Abstract

A batch kraft cooking simulator has been developed with the purpose of simulating the cook of wood chip mixtures. Surveyed equations are modelling diffusion and simultaneous reactions inside a planar chip and external transfers in the outer liquor phase. Three reaction phases (initial, bulk and residual) are described by apparent first-order kinetics, affected by temperature (Arrhenius law). Cooking is controlled by reagent charges, heat-up time and plateau temperature and time. In past works, kraft modelling had been designed for batch cooks of mono-species chips. In this work, simulation was upgraded to allow the cook of chip mixtures: either mixed-size chips, according to a thickness distribution law, or mixtures of different wood species. In the latter case, initial composition, morphological characteristics and chemical kinetics are proper for each wood category. Simulation results are average parameters such as lignin content (also given as kappa number), pulp yield and residual alkali as well as chip profiles (lignin, polysaccharides and alkali), from which homogeneity indexes are calculated. The effects of thickness distribution law and oversized chips in the population are first studied. Oversized chips cook much less when they are in few numbers in a large population of small chips. This affects mean cooking results and extent of lignin distribution within chips. Studying chip mixtures from different woods focused first on the effect of morphological parameters such as wood porosity which effected delignification rates and apparent activation energies. Porosity acts on the inner-outer liquor and alkali partition, also affected by diffusion.
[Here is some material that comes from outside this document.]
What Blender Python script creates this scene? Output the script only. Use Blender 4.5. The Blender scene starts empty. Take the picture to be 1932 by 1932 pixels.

Morphological characteristics were compared to chemical effects by varying chemical reaction activation energies. It was found that a difference of 20% on the activation energies of two woods cooking together acted dramatically on cooking results. As a consequence, lignin content and pulp yield within chips at the end of the cook were widely distributed. Finally, cooking results are more affected by chemical differences than by morphological differences, but both effects cumulate and contribute to spread lignin and polysaccharide content distributions in the final pulp.